• **Record excerpts**:

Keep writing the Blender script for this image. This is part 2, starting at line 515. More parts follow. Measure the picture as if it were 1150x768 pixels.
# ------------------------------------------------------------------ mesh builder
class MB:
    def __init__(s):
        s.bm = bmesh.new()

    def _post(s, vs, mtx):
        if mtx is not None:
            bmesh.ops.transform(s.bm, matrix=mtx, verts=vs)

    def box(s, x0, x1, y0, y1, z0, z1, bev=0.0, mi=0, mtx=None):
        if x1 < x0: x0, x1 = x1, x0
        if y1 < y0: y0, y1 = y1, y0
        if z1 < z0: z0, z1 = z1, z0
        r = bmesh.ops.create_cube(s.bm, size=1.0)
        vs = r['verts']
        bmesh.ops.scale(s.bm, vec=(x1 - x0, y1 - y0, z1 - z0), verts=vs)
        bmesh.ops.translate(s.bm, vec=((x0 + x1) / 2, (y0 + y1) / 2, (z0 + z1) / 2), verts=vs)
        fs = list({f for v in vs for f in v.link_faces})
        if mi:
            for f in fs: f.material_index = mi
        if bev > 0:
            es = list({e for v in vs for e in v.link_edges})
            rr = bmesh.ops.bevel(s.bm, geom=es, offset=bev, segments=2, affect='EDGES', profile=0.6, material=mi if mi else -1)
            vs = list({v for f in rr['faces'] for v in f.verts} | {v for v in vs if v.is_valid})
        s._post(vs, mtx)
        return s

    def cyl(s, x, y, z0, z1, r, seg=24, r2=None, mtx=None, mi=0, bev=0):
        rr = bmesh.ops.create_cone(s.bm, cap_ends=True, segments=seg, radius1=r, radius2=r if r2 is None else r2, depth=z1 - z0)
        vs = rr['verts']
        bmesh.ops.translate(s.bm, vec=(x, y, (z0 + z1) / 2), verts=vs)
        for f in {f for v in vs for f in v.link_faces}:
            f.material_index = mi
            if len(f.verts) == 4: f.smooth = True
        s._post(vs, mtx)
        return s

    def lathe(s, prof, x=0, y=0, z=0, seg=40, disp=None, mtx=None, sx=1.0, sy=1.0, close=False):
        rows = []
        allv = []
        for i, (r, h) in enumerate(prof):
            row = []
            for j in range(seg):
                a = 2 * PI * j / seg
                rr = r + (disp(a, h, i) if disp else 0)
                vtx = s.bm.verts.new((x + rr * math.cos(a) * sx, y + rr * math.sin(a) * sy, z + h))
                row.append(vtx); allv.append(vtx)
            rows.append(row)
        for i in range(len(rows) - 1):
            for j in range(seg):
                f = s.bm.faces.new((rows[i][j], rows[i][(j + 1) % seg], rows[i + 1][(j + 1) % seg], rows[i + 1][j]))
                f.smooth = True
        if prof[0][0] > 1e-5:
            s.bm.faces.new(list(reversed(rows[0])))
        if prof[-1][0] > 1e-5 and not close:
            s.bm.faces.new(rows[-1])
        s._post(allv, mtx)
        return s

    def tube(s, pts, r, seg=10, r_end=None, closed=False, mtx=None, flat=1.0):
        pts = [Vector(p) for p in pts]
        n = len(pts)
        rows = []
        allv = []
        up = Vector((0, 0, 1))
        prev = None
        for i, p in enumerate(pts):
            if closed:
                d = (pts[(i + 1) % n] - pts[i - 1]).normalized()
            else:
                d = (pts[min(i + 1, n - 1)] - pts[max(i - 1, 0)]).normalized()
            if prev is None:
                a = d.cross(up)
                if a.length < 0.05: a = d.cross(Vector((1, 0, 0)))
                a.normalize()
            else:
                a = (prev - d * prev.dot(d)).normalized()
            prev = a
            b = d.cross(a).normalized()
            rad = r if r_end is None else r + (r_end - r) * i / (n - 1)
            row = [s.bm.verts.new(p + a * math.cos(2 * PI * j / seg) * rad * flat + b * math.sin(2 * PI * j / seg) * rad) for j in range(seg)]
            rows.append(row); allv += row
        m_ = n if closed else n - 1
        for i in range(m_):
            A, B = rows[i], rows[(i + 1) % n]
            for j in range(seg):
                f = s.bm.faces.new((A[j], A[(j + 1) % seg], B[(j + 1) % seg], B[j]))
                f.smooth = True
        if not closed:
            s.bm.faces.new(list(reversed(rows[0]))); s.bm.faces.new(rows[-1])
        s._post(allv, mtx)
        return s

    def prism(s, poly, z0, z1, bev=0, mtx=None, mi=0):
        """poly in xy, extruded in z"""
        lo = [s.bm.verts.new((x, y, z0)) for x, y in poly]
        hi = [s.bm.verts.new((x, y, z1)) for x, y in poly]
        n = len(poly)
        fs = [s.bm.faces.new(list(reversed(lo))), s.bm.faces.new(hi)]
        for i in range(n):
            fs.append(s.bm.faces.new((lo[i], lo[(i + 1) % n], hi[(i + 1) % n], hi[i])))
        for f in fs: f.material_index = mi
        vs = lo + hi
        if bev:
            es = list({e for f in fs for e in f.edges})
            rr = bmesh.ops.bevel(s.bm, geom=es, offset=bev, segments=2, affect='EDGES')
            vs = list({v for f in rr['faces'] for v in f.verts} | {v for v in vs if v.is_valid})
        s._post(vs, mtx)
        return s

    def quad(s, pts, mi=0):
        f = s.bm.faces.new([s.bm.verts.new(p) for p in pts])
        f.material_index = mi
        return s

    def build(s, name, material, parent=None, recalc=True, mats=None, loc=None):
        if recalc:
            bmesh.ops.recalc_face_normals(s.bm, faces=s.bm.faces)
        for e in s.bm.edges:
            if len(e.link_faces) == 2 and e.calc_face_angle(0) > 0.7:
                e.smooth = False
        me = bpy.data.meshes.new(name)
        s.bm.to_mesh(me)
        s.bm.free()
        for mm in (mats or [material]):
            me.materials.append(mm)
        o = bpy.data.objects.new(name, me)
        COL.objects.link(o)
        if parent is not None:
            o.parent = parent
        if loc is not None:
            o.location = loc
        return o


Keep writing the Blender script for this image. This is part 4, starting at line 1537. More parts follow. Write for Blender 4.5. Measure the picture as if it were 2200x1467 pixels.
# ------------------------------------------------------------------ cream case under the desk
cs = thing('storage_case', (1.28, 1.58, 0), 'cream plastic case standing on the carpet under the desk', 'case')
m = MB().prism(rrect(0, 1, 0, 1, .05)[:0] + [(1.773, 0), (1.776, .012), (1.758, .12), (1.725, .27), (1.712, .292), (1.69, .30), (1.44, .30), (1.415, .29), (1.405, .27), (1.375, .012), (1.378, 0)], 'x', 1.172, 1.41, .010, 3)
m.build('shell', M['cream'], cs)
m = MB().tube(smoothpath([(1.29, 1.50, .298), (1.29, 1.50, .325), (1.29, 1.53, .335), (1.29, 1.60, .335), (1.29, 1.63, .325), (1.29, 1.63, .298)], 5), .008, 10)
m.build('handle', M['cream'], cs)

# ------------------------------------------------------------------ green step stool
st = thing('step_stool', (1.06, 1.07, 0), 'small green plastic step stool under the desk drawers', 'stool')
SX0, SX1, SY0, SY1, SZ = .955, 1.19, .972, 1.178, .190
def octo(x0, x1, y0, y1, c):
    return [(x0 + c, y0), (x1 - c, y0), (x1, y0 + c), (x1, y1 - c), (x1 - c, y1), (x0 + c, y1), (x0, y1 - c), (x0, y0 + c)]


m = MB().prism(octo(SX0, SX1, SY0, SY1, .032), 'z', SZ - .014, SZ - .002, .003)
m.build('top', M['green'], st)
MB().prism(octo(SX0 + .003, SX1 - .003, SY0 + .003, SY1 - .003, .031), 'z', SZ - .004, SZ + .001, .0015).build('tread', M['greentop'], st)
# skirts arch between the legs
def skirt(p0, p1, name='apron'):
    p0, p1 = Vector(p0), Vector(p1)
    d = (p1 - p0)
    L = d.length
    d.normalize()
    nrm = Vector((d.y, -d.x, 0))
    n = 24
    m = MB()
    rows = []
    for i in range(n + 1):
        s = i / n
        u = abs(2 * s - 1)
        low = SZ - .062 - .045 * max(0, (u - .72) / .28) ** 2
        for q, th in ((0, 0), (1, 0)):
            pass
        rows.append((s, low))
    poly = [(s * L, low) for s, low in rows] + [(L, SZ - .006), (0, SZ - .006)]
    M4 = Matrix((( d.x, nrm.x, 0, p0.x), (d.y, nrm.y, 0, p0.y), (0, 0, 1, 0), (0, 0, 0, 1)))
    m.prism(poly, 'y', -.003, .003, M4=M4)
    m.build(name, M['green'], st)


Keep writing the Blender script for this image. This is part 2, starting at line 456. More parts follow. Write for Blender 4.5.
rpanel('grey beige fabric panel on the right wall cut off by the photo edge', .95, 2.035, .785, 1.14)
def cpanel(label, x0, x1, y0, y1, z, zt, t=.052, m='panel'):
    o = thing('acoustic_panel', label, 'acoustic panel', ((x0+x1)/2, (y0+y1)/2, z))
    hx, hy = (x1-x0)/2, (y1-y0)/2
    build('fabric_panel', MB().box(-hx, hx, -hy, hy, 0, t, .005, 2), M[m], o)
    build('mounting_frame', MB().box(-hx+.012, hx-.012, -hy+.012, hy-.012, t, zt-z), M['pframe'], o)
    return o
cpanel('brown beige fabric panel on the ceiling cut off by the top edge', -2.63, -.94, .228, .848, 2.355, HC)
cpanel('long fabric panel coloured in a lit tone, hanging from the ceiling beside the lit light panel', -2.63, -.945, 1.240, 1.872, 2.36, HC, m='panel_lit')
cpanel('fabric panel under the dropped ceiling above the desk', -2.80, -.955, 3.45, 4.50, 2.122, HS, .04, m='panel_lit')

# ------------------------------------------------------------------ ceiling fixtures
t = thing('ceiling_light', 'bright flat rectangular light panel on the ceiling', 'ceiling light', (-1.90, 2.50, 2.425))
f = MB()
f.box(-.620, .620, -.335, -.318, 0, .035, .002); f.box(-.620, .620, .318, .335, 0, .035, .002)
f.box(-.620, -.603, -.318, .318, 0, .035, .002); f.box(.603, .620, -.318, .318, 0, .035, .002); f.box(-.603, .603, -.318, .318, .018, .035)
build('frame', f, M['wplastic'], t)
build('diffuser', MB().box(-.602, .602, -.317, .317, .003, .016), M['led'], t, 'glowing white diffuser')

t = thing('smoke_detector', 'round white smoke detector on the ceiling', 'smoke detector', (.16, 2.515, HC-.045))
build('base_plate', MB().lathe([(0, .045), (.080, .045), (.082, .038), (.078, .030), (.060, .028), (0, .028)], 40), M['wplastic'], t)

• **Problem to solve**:
Everything from the line containing "were 2200x1467 pixels." down to the line containing "return [(x0 +" should be retyped exactly, both lines included, and nothing more.

• **Task result**:
Keep writing the Blender script for this image. This is part 4, starting at line 1537. More parts follow. Write for Blender 4.5. Measure the picture as if it were 2200x1467 pixels.
# ------------------------------------------------------------------ cream case under the desk
cs = thing('storage_case', (1.28, 1.58, 0), 'cream plastic case standing on the carpet under the desk', 'case')
m = MB().prism(rrect(0, 1, 0, 1, .05)[:0] + [(1.773, 0), (1.776, .012), (1.758, .12), (1.725, .27), (1.712, .292), (1.69, .30), (1.44, .30), (1.415, .29), (1.405, .27), (1.375, .012), (1.378, 0)], 'x', 1.172, 1.41, .010, 3)
m.build('shell', M['cream'], cs)
m = MB().tube(smoothpath([(1.29, 1.50, .298), (1.29, 1.50, .325), (1.29, 1.53, .335), (1.29, 1.60, .335), (1.29, 1.63, .325), (1.29, 1.63, .298)], 5), .008, 10)
m.build('handle', M['cream'], cs)

# ------------------------------------------------------------------ green step stool
st = thing('step_stool', (1.06, 1.07, 0), 'small green plastic step stool under the desk drawers', 'stool')
SX0, SX1, SY0, SY1, SZ = .955, 1.19, .972, 1.178, .190
def octo(x0, x1, y0, y1, c):
    return [(x0 + c, y0), (x1 - c, y0), (x1, y0 + c), (x1, y1 - c), (x1 - c, y1), (x0 + c, y1), (x0, y1 - c), (x0, y0 + c)]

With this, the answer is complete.